According to StatsSA, the median age of brides is now 31 and the median age of bridegrooms is now 36. BetterBond statistics show that the current median age of first-time buyers is 35.

However, says Botha, the key to unlock this wealth plan is a sizeable deposit equal to at least 10% of the home purchase price, so there really is an argument to be made for not going into debt for the wedding.

“In fact, if you share your dream with your family and friends, they may even be able to help you raise the deposit for your home by starting a crowdfunding campaign as a wedding present, or giving you some cash instead of another toaster.

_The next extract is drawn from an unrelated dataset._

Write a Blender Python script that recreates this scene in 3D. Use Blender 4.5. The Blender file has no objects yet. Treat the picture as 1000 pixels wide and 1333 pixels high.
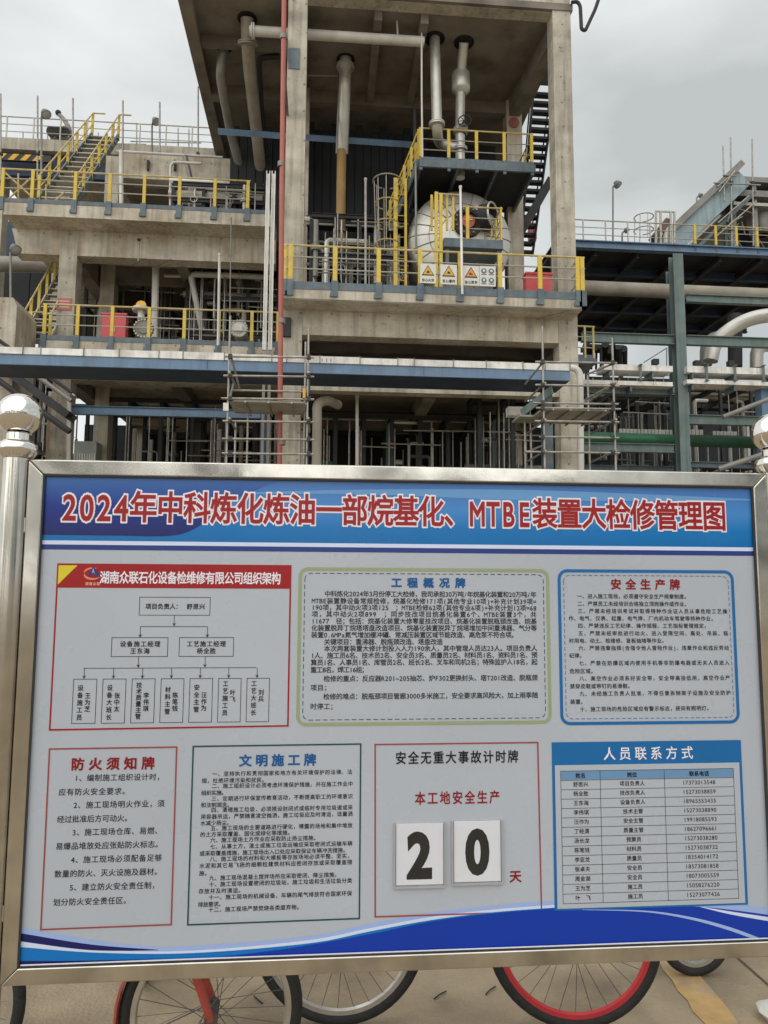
import bpy, math, random
from mathutils import Vector, Matrix
random.seed(7)
sc = bpy.context.scene
COL = sc.collection
V = Vector
# ------------------------------------------------------------------ camera
FPX, CX, CY = 963.0, 500.0, 666.5
psi, th, rho = math.radians(4.83), math.radians(5.96), 0.005
CAM = V((0, 0, 1.7))
Fw = V((math.sin(psi)*math.cos(th), math.cos(psi)*math.cos(th), math.sin(th)))
R0 = V((math.cos(psi), -math.sin(psi), 0)); U0 = R0.cross(Fw)
Rt = R0*math.cos(rho)+U0*math.sin(rho); Up = U0*math.cos(rho)-R0*math.sin(rho)
cd = bpy.data.cameras.new('camera'); cam = bpy.data.objects.new('camera', cd); COL.objects.link(cam)
cam.matrix_world = Matrix(((Rt.x, Up.x, -Fw.x, CAM.x), (Rt.y, Up.y, -Fw.y, CAM.y), (Rt.z, Up.z, -Fw.z, CAM.z), (0, 0, 0, 1)))
cd.sensor_fit = 'VERTICAL'; cd.sensor_height = 24; cd.lens = 24*FPX/1333.0
cd.clip_end = 2000; cd.clip_start = 0.05
sc.camera = cam

# ------------------------------------------------------------------ sky and sun (overcast)
SUN_EL, SUN_AZ = 46.0, 208.0        # degrees; azimuth clockwise from +Y: behind the camera, a little to its left
w = bpy.data.worlds.new('World'); sc.world = w; w.use_nodes = True
nt = w.node_tree; nt.nodes.clear()
def nn(tree, t, **k):
    n = tree.nodes.new(t)
    for a, b in k.items(): setattr(n, a, b)
    return n
out = nn(nt, 'ShaderNodeOutputWorld'); bg = nn(nt, 'ShaderNodeBackground')
sky = nn(nt, 'ShaderNodeTexSky', sky_type='NISHITA'); sky.sun_disc = False
sky.sun_elevation = math.radians(SUN_EL); sky.sun_rotation = math.radians(SUN_AZ)
sky.air_density = 1.0; sky.dust_density = 3.0
tc = nn(nt, 'ShaderNodeTexCoord')
mp = nn(nt, 'ShaderNodeMapping'); mp.inputs['Scale'].default_value = (1.0, 1.0, 2.6)
no = nn(nt, 'ShaderNodeTexNoise'); no.inputs['Scale'].default_value = 2.3; no.inputs['Detail'].default_value = 7; no.inputs['Roughness'].default_value = .5
cr = nn(nt, 'ShaderNodeValToRGB')
cr.color_ramp.elements[0].position = .12; cr.color_ramp.elements[0].color = (5.8, 6.1, 6.05, 1)
cr.color_ramp.elements[1].position = .70; cr.color_ramp.elements[1].color = (9.7, 9.95, 9.8, 1)
mx = nn(nt, 'ShaderNodeMix', data_type='RGBA'); mx.inputs[0].default_value = .9
nt.links.new(tc.outputs['Generated'], mp.inputs[0]); nt.links.new(mp.outputs[0], no.inputs['Vector'])
dt = nn(nt, 'ShaderNodeVectorMath', operation='DOT_PRODUCT'); dt.inputs[1].default_value = (-.42, -.12, .10)   # cloud thins towards the left
ad_ = nn(nt, 'ShaderNodeMath', operation='ADD'); nt.links.new(tc.outputs['Generated'], dt.inputs[0]); nm_ = nn(nt, 'ShaderNodeMath', operation='MULTIPLY_ADD'); nm_.inputs[1].default_value = 1.7; nm_.inputs[2].default_value = -.35; nt.links.new(no.outputs[0], nm_.inputs[0]); nt.links.new(nm_.outputs[0], ad_.inputs[0]); nt.links.new(dt.outputs['Value'], ad_.inputs[1])
nt.links.new(ad_.outputs[0], cr.inputs[0])
nt.links.new(sky.outputs[0], mx.inputs[6]); nt.links.new(cr.outputs[0], mx.inputs[7])
nt.links.new(mx.outputs[2], bg.inputs[0]); bg.inputs[1].default_value = 0.1
nt.links.new(bg.outputs[0], out.inputs[0])
sl = bpy.data.lights.new('sun', 'SUN'); sl.energy = 1.5; sl.angle = math.radians(110); sl.color = (1, .97, .92)
so = bpy.data.objects.new('sun', sl); COL.objects.link(so)
az, el = math.radians(SUN_AZ), math.radians(SUN_EL)
sd = V((math.sin(az)*math.cos(el), math.cos(az)*math.cos(el), math.sin(el)))
so.rotation_euler = (-sd).to_track_quat('-Z', 'Y').to_euler()
sc.view_settings.view_transform = 'Standard'; sc.view_settings.look = 'None'
sc.view_settings.gamma = 1; sc.view_settings.exposure = 0.0; sc.view_settings.use_curve_mapping = False
sc.cycles.max_bounces = 7; sc.cycles.diffuse_bounces = 3; sc.cycles.glossy_bounces = 3; sc.cycles.transparent_max_bounces = 6

# ------------------------------------------------------------------ helpers
def at(px, py, Y=None, Z=None, X=None):
    """where the sight line of a photo pixel meets a plane of the place"""
    d = Fw*FPX + Rt*(px-CX) + Up*(CY-py)
    if Y is not None: t = (Y-CAM.y)/d.y
    elif Z is not None: t = (Z-CAM.z)/d.z
    else: t = (X-CAM.x)/d.x
    return CAM + d*t
def lin(c):
    return tuple(((x/255)/12.92 if x/255 <= .04045 else (((x/255)+.055)/1.055)**2.4) for x in c)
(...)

“This deposit will not only increase your chances of being approved for a home loan, but could also help you score a preferential interest rate on that loan – especially if you apply through a top bond originator that uses a multiple-lender submission process to ensure that every client gets the very best rate possible.

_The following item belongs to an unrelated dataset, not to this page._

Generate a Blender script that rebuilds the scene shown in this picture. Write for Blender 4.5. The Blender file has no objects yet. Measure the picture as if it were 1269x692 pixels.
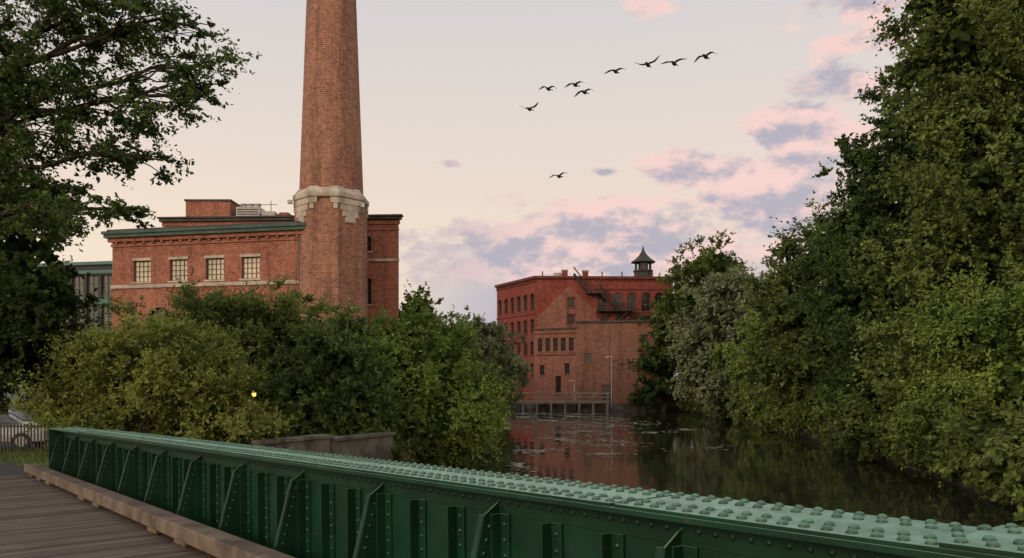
import bpy, math, random
import numpy as np
from mathutils import Vector, Matrix
random.seed(3)
D=bpy.data
scene=bpy.context.scene
def link(o,parent=None):
    scene.collection.objects.link(o)
    if parent: o.parent=parent
    return o
def empty(name,loc=(0,0,0)):
    e=D.objects.new(name,None); e.location=loc; e.empty_display_size=.5
    return link(e)
# ------------------------------------------------------------ node helpers
class NT:
    def __init__(s,tree): s.t=tree
    def n(s,typ,**k):
        nd=s.t.nodes.new(typ)
        for a,b in k.items(): setattr(nd,a,b)
        return nd
    def put(s,sock,val):
        if isinstance(val,bpy.types.NodeSocket): s.t.links.new(val,sock)
        elif val is not None: sock.default_value=val
    def m(s,op,a,b=None,c=None,clamp=False):
        nd=s.n('ShaderNodeMath',operation=op); nd.use_clamp=clamp
        s.put(nd.inputs[0],a); s.put(nd.inputs[1],b); s.put(nd.inputs[2],c)
        return nd.outputs[0]
    def vm(s,op,a,b=None,out=0):
        nd=s.n('ShaderNodeVectorMath',operation=op); s.put(nd.inputs[0],a); s.put(nd.inputs[1],b)
        return nd.outputs[out]
    def mix(s,f,a,b,blend='MIX'):
        nd=s.n('ShaderNodeMix',data_type='RGBA',blend_type=blend)
        s.put(nd.inputs[0],f)
        for i,v in ((6,a),(7,b)):
            if isinstance(v,tuple) and len(v)==3: v=v+(1,)
            s.put(nd.inputs[i],v)
        return nd.outputs[2]
    def noise(s,vec,scale,detail=5,rough=.55,dist=0):
        nd=s.n('ShaderNodeTexNoise'); s.put(nd.inputs['Vector'],vec)
        nd.inputs['Scale'].default_value=scale; nd.inputs['Detail'].default_value=detail
        nd.inputs['Roughness'].default_value=rough; nd.inputs['Distortion'].default_value=dist
        return nd.outputs[0]
    def ss(s,v,a,b,c=0.,d=1.):
        nd=s.n('ShaderNodeMapRange',interpolation_type='SMOOTHSTEP')
        s.put(nd.inputs[0],v)
        for i,q in enumerate((a,b,c,d)): nd.inputs[i+1].default_value=q
        return nd.outputs[0]
    def comb(s,x,y,z):
        nd=s.n('ShaderNodeCombineXYZ'); s.put(nd.inputs[0],x); s.put(nd.inputs[1],y); s.put(nd.inputs[2],z)
        return nd.outputs[0]
    def sep(s,v):
        nd=s.n('ShaderNodeSeparateXYZ'); s.put(nd.inputs[0],v); return nd.outputs
def newmat(name):
    m=D.materials.new(name); m.use_nodes=True
    t=NT(m.node_tree); b=m.node_tree.nodes['Principled BSDF']
    return m,t,b
def pos(t): return t.n('ShaderNodeNewGeometry').outputs['Position']
def bump(t,b,h,strength=.3,dist=.02):
    nd=t.n('ShaderNodeBump'); nd.inputs['Strength'].default_value=strength; nd.inputs['Distance'].default_value=dist
    t.put(nd.inputs['Height'],h); t.t.links.new(nd.outputs[0],b.inputs['Normal'])
def simple(name,c1,c2,scale=3,rough=.7,spec=.3,metal=0,bs=.15,detail=5):
    m,t,b=newmat(name); p=pos(t)
    f=t.ss(t.noise(p,scale,detail,.6),.3,.7)
    t.put(b.inputs['Base Color'],t.mix(f,c1,c2))
    b.inputs['Roughness'].default_value=rough; b.inputs['Specular IOR Level'].default_value=spec; b.inputs['Metallic'].default_value=metal
    if bs: bump(t,b,t.noise(p,scale*8,4),bs,.01)
    return m
def brick(name,c1,c2,c3,mortar,stain=.5,ms=.014):
    m,t,b=newmat(name)
    g=t.n('ShaderNodeNewGeometry')
    cr=t.vm('CROSS_PRODUCT',g.outputs['True Normal'],(0,0,1))
    dt=t.vm('DOT_PRODUCT',g.outputs['Position'],cr,out=1)
    x,y,z=t.sep(g.outputs['Position'])
    uv=t.comb(dt,z,0.)
    bk=t.n('ShaderNodeTexBrick'); t.put(bk.inputs['Vector'],uv)
    bk.inputs['Scale'].default_value=1; bk.inputs['Brick Width'].default_value=.44; bk.inputs['Row Height'].default_value=.15
    bk.inputs['Mortar Size'].default_value=ms; bk.inputs['Mortar Smooth'].default_value=.3
    bk.inputs['Color1'].default_value=c1+(1,); bk.inputs['Color2'].default_value=c2+(1,); bk.inputs['Mortar'].default_value=mortar+(1,)
    P=g.outputs['Position']
    big=t.ss(t.noise(P,.35,6,.65),.42,.66)
    col=t.mix(t.m('MULTIPLY',big,stain),bk.outputs[0],c3)
    st=t.ss(t.noise(t.comb(t.m('MULTIPLY',x,1.5),t.m('MULTIPLY',y,1.5),t.m('MULTIPLY',z,.15)),1.0,5,.6),.42,.72)
    col=t.mix(t.m('MULTIPLY',st,.45),col,(.055,.042,.036))
    fine=t.ss(t.noise(P,4,4,.75),.3,.7,.68,1.25)
    col=t.mix(1.,col,t.comb(fine,fine,fine),'MULTIPLY')
    t.put(b.inputs['Base Color'],col); b.inputs['Roughness'].default_value=.9; b.inputs['Specular IOR Level'].default_value=.15
    return m
# ------------------------------------------------------------ materials
brickA=brick('brick_weathered',(.37,.125,.080),(.25,.080,.054),(.42,.20,.14),(.36,.25,.20))
brickS=brick('brick_smokestack',(.36,.150,.098),(.21,.082,.058),(.38,.205,.14),(.38,.28,.225),.55,.018)
brickR=brick('brick_red',(.28,.060,.045),(.19,.042,.033),(.30,.095,.07),(.22,.10,.08),.45)
brickP=brick('brick_pale',(.28,.115,.085),(.20,.080,.060),(.31,.145,.105),(.27,.17,.135),.5)
brickB=brick('brick_brown',(.255,.118,.082),(.18,.080,.057),(.29,.155,.11),(.25,.165,.13),.6)
stone=simple('pale_stone',(.55,.49,.41),(.30,.26,.22),1.2,.85,.2)
concrete=simple('concrete',(.19,.18,.155),(.06,.057,.048),1.3,.9,.2,bs=.5,detail=8)
copper=simple('green_copper',(.06,.12,.10),(.03,.06,.05),1.5,.6)
roofm=simple('roof_tar',(.05,.05,.05),(.09,.085,.08),1,.9)
frame=simple('window_frame_paint',(.10,.085,.06),(.07,.06,.045),4,.6)
sky_pane=simple('window_sky_pane',(.66,.59,.43),(.36,.32,.25),.9,.35,.5,bs=0)  # pale pane colour stands in for sky reflected in the window glass
dark=simple('dark_opening',(.012,.012,.013),(.03,.03,.032),2,.2,.5,bs=0)
iron=simple('black_iron',(.012,.012,.012),(.02,.02,.02),5,.5,.4)
metalg=simple('grey_metal',(.5,.5,.48),(.35,.35,.34),3,.5)
teal=simple('teal_panel',(.05,.17,.16),(.04,.11,.11),1,.4)
wood_grey=simple('weathered_timber',(.21,.165,.125),(.10,.078,.06),3,.85,.2,bs=.3)
asphalt=simple('asphalt',(.07,.068,.065),(.045,.045,.044),6,.95,.2)
bark,bt,bb=newmat('bark')
pp=pos(bt); bx=bt.sep(pp)
bn=bt.noise(bt.comb(bt.m('MULTIPLY',bx[0],5.),bt.m('MULTIPLY',bx[1],5.),bx[2]),2.5,5,.6)
bt.put(bb.inputs['Base Color'],bt.mix(bt.ss(bn,.35,.65),(.018,.015,.012),(.07,.06,.048))); bb.inputs['Roughness'].default_value=.95; bb.inputs['Specular IOR Level'].default_value=.1
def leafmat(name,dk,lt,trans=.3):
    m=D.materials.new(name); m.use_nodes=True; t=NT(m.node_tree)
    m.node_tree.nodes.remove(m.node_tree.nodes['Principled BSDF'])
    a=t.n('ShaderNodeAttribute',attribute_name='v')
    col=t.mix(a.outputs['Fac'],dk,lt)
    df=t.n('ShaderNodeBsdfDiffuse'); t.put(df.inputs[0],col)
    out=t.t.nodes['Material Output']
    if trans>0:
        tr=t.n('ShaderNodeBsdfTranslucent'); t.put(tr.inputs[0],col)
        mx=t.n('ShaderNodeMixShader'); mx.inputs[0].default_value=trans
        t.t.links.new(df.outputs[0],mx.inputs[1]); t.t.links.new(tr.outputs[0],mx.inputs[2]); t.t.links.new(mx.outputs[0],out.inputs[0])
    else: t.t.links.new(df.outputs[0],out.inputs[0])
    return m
PAL=dict(dark=leafmat('foliage_dark',(.030,.055,.022),(.125,.185,.058)),
 mid=leafmat('foliage_mid',(.044,.073,.024),(.225,.285,.080)),
 light=leafmat('foliage_light',(.064,.115,.030),(.31,.42,.10)),
 yellow=leafmat('foliage_yellow',(.068,.098,.026),(.34,.395,.105)),
 grey=leafmat('foliage_grey',(.08,.105,.058),(.36,.41,.225)),
 shade=leafmat('foliage_shade',(.016,.028,.012),(.075,.108,.036)))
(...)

“And that will lower your monthly bond repayments, which could even help you to pay your home off early and save a ton of interest.”

He says the current average variation between the best and worst rate offered on an individual application is 0.5%, and that on a loan of R1m, for example, even that small percentage translates into potential savings of R4 000 a year off your home loan instalments and more than R80 000 worth of interest over the lifetime of a 20-year loan.

“What is more, if you plough just that R4 000 a year back into your loan account, you will pay off your home two years early and save another R143 000 worth of interest. Add a few more rands a year and you could own your home free and clear before your future children even go to high school – a prospect we think is worth quite a few glasses of champagne.”